C’est vrai qu’en fin de saison passée, j’ai ressenti de la fatigue d’autant que j’étais le seul à mon poste, mais quand on s’organise bien et qu’on a l’habitude d’entrer dans un rythme, cela se passe au mental.

Tu parles de mental. Est-ce-que, inversement, cette situation n’a pas des vertus car cela te permet de couper par rapport à d’autres joueurs, la plupart de tes coéquipiers, qui ne font que du rugby ?
Je suis depuis six ans à Lille et j’ai fait peut-être trois grosses bringues avec les copains chaque année. Cela fait partie des sacrifices. Le rugby est un échappatoire pour la médecine et la médecine, un échappatoire pour le rugby. J’ai beaucoup plus difficile à m’entraîner le matin et d’aller en médecine l’après-midi ou bien d’aller en médecine le matin, m’entraîner l’après-midi et puis être de garde le soir mais je m’épanouis dans les deux et j’ai besoin des deux.

Compte tenu de la situation économique, du nombre de joueurs sur le marché et la difficulté de trouver du travail une fois la carrière de rugby professionnel achevé, est-ce-que tu n’es pas le mieux loti aujourd’hui ?
Je n’ai pas cette prétention. Je suis très heureux de ce que je fais mais chacun doit essayer de trouver son compte dans ce qu’il fait. Je pense aussi que le joueur de rugby n’est pas aussi bête qu’on le pense et parvient la plupart du temps à engranger des formations durant sa carrière pour se trouver une porte de sortie à la fin sa carrière. J’ai l’impression que le rugby actuel prend de plus en plus conscience de cette réalité et demande de plus en plus aux jeunes d’avoir une porte de secours.

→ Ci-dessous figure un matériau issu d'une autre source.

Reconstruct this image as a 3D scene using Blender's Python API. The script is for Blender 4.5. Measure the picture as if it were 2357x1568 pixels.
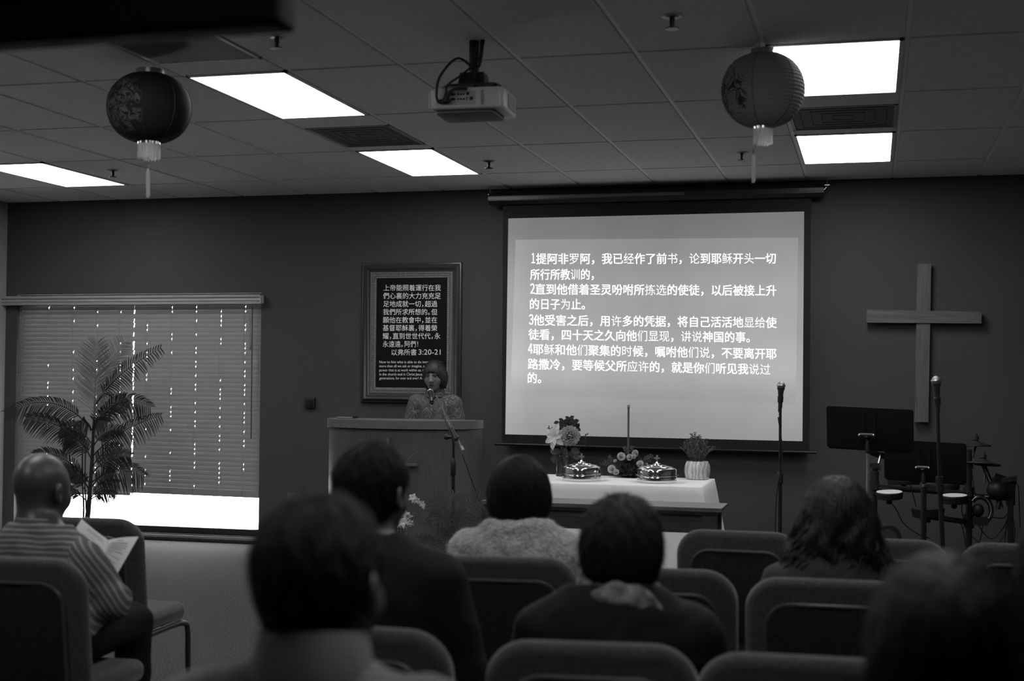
import bpy, bmesh, math, random
import numpy as np
from mathutils import Vector, Matrix, Euler, Quaternion

for o in list(bpy.data.objects):
    bpy.data.objects.remove(o, do_unlink=True)
SC = bpy.context.scene
COL = SC.collection
rnd = random.Random(7)

# ------------------------------------------------------------------ camera
FPX, YAW, PITCH, ROLL, EYE = 3149.2, .2581, .0261, .0083, 1.48
cfw = Vector((-math.sin(YAW) * math.cos(PITCH), math.cos(YAW) * math.cos(PITCH), math.sin(PITCH)))
r0 = Vector((math.cos(YAW), math.sin(YAW), 0))
u0 = r0.cross(cfw)
crt = math.cos(ROLL) * r0 + math.sin(ROLL) * u0
cup = -math.sin(ROLL) * r0 + math.cos(ROLL) * u0
cam_d = bpy.data.cameras.new('camera')
cam = bpy.data.objects.new('camera', cam_d)
COL.objects.link(cam)
cam_d.sensor_width = 36.0
cam_d.lens = 36.0 * FPX / 2357.0
cam_d.clip_start = .05
cam_d.clip_end = 200
cam.matrix_world = Matrix(((crt.x, cup.x, -cfw.x, 0), (crt.y, cup.y, -cfw.y, 0), (crt.z, cup.z, -cfw.z, EYE), (0, 0, 0, 1)))
cam_d.dof.use_dof = True
cam_d.dof.focus_distance = 10.0
cam_d.dof.aperture_fstop = 2.8
SC.camera = cam

# ------------------------------------------------------------------ daylight and exposure
SC.view_settings.view_transform = 'Standard'
SC.view_settings.look = 'None'
SC.view_settings.gamma = 1.0
SC.view_settings.exposure = 0.0
SC.view_settings.use_curve_mapping = False
world = bpy.data.worlds.new('overcast_daylight')
SC.world = world
world.use_nodes = True
wb = world.node_tree.nodes['Background']
wb.inputs[0].default_value = (1, 1, 1, 1)
wb.inputs[1].default_value = 20.0
PANEL_STRENGTH = 13.0

# ------------------------------------------------------------------ room sizes (metres)
YW, XL, XR, YB, ZC = 10.98, -7.72, 3.7, -2.6, 3.04


def ray(px, py):
    return cfw + (px - 1178.5) / FPX * crt - (py - 784) / FPX * cup


def at(px, py, Y):
    d = ray(px, py)
    p = d * (Y / d.y)
    return Vector((p.x, p.y, p.z + EYE))


def atz(px, py, Z):
    d = ray(px, py)
    p = d * ((Z - EYE) / d.z)
    return Vector((p.x, p.y, Z))


def atd(px, py, D):
    p = ray(px, py) * D
    return Vector((p.x, p.y, p.z + EYE))


# ------------------------------------------------------------------ materials
def grey(name, v, rough=.6, metal=0.0, spec=.4, var=None, bump=None, stretch=None, trans=0.0, sheen=0.0):
    m = bpy.data.materials.new(name)
    m.use_nodes = True
    nt = m.node_tree
    b = nt.nodes['Principled BSDF']
    b.inputs['Base Color'].default_value = (v, v, v, 1)
    b.inputs['Roughness'].default_value = rough
    b.inputs['Metallic'].default_value = metal
    b.inputs['Specular IOR Level'].default_value = spec
    if sheen:
        b.inputs['Sheen Weight'].default_value = sheen
        b.inputs['Sheen Roughness'].default_value = .5
    if trans:
        b.inputs['Transmission Weight'].default_value = trans
    tc = nt.nodes.new('ShaderNodeTexCoord')
    mp = nt.nodes.new('ShaderNodeMapping')
    nt.links.new(tc.outputs['Object'], mp.inputs['Vector'])
    if stretch:
        mp.inputs['Scale'].default_value = stretch
    if var:
        sc, lo, hi = var
        n = nt.nodes.new('ShaderNodeTexNoise')
        n.inputs['Scale'].default_value = sc
        n.inputs['Detail'].default_value = 5
        nt.links.new(mp.outputs[0], n.inputs['Vector'])
        r = nt.nodes.new('ShaderNodeValToRGB')
        r.color_ramp.elements[0].position = .3
        r.color_ramp.elements[1].position = .7
        r.color_ramp.elements[0].color = (lo, lo, lo, 1)
        r.color_ramp.elements[1].color = (hi, hi, hi, 1)
        nt.links.new(n.outputs['Fac'], r.inputs[0])
        nt.links.new(r.outputs[0], b.inputs['Base Color'])
    if bump:
        sc, st, dist = bump
        n2 = nt.nodes.new('ShaderNodeTexNoise')
        n2.inputs['Scale'].default_value = sc
        n2.inputs['Detail'].default_value = 3
        nt.links.new(mp.outputs[0], n2.inputs['Vector'])
        bp = nt.nodes.new('ShaderNodeBump')
        bp.inputs['Strength'].default_value = st
        bp.inputs['Distance'].default_value = dist
        nt.links.new(n2.outputs['Fac'], bp.inputs['Height'])
        nt.links.new(bp.outputs[0], b.inputs['Normal'])
    return m


def emis(name, v, s):
    m = bpy.data.materials.new(name)
    m.use_nodes = True
    nt = m.node_tree
    nt.nodes.remove(nt.nodes['Principled BSDF'])
    e = nt.nodes.new('ShaderNodeEmission')
    e.inputs[0].default_value = (v, v, v, 1)
    e.inputs[1].default_value = s
    nt.links.new(e.outputs[0], nt.nodes['Material Output'].inputs[0])
    return m


def translucent(name, v, mix, rough=.7):
    """thin sheet that lets some light through: diffuse plus translucent"""
    m = bpy.data.materials.new(name)
    m.use_nodes = True
    nt = m.node_tree
    b = nt.nodes['Principled BSDF']
    b.inputs['Base Color'].default_value = (v, v, v, 1)
    b.inputs['Roughness'].default_value = rough
    t = nt.nodes.new('ShaderNodeBsdfTranslucent')
    t.inputs[0].default_value = (v, v, v, 1)
    mx = nt.nodes.new('ShaderNodeMixShader')
    mx.inputs[0].default_value = mix
    nt.links.new(b.outputs[0], mx.inputs[1])
    nt.links.new(t.outputs[0], mx.inputs[2])
    nt.links.new(mx.outputs[0], nt.nodes['Material Output'].inputs[0])
    return m


def pane_glass(name, tint=.95, refl=.06):
    m = bpy.data.materials.new(name)
    m.use_nodes = True
    nt = m.node_tree
    nt.nodes.remove(nt.nodes['Principled BSDF'])
    t = nt.nodes.new('ShaderNodeBsdfTransparent')
    t.inputs[0].default_value = (tint, tint, tint, 1)
    g = nt.nodes.new('ShaderNodeBsdfGlossy')
    g.inputs['Roughness'].default_value = .03
    lw = nt.nodes.new('ShaderNodeLayerWeight')
    lw.inputs[0].default_value = .2
    mu = nt.nodes.new('ShaderNodeMath')
    mu.operation = 'MULTIPLY_ADD'
    mu.inputs[1].default_value = .6
    mu.inputs[2].default_value = refl
    nt.links.new(lw.outputs['Fresnel'], mu.inputs[0])
    mx = nt.nodes.new('ShaderNodeMixShader')
    nt.links.new(mu.outputs[0], mx.inputs[0])
    nt.links.new(t.outputs[0], mx.inputs[1])
    nt.links.new(g.outputs[0], mx.inputs[2])
    nt.links.new(mx.outputs[0], nt.nodes['Material Output'].inputs[0])
    return m


def striped(name, dark, light, freq, axis='X', width=.25, rough=.85, wob=.6):
    """woven cloth with fine light stripes"""
    m = grey(name, dark, rough, spec=.1)
    nt = m.node_tree
    b = nt.nodes['Principled BSDF']
    tc = nt.nodes.new('ShaderNodeTexCoord')
    w = nt.nodes.new('ShaderNodeTexWave')
    w.bands_direction = axis
    w.inputs['Scale'].default_value = freq
    w.inputs['Distortion'].default_value = wob
    w.inputs['Detail'].default_value = 1
    w.inputs['Detail Scale'].default_value = .6
    nt.links.new(tc.outputs['Object'], w.inputs['Vector'])
    r = nt.nodes.new('ShaderNodeValToRGB')
    r.color_ramp.elements[0].position = 1 - width
    r.color_ramp.elements[0].color = (dark, dark, dark, 1)
    r.color_ramp.elements[1].position = min(1, 1 - width + .12)
    r.color_ramp.elements[1].color = (light, light, light, 1)
    nt.links.new(w.outputs['Fac'], r.inputs[0])
    nt.links.new(r.outputs[0], b.inputs['Base Color'])
    return m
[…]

Demain, on te propose un contrat professionnel, tu acceptes ?
La question derrière un contrat professionnel plein temps, c’est la durée. La première chose que je ferai, c’est d’en parler à ma fiancée puis à ma chargée de stage et voir si elles sont d’accord. J’ai toujours tenu ce discours auprès de ma faculté. Je tire des ficelles, je raccroche des bouts pour pouvoir faire les deux depuis plusieurs années et j’ai toujours prouvé que j’étais capable. Le jour où ce n’est plus possible, je devrai faire un sacrifice.

Tu joues par ailleurs à un poste à risque qui dans ton métier pourrait avoir des conséquences. Comment abordes-tu cette question ?
Encore une fois, si tu te prépares comme il faut pour pouvoir y jouer … Je suis venu d’un poste de 3ème ligne, on m’a demandé de passer en 1ère ligne. Ce poste exige des efforts en salle de musculation. C’est comme dans la vie, quand on est conscient des risques et qu’on fait tout ce qu’il faut pour les minimiser et pour les contrôler au maximum.

Quel message enverrais-tu aux jeunes qui ont envie de tenter l’aventure du rugby de haut niveau ?
Si c’est quelque chose qui leur plaît, c’est une très bonne idée. Mais, tout jeune qui se lance, doit avoir conscience qu’il faut beaucoup d’autodiscipline et que cela passe par des sacrifices. Franchir la porte d’un centre de formation de rugby, cela ne veut pas dire : je vais me consacrer uniquement au rugby et j’oublie mes études. On est tous conscient, peut-être moins les jeunes actuellement, de la situation sociale et économique européenne et des taux de chômage élevés. Au plus on est formé dans ce qu’on veut faire, au plus on se donne des chances d’avoir un travail plus tard après une carrière rugbystique.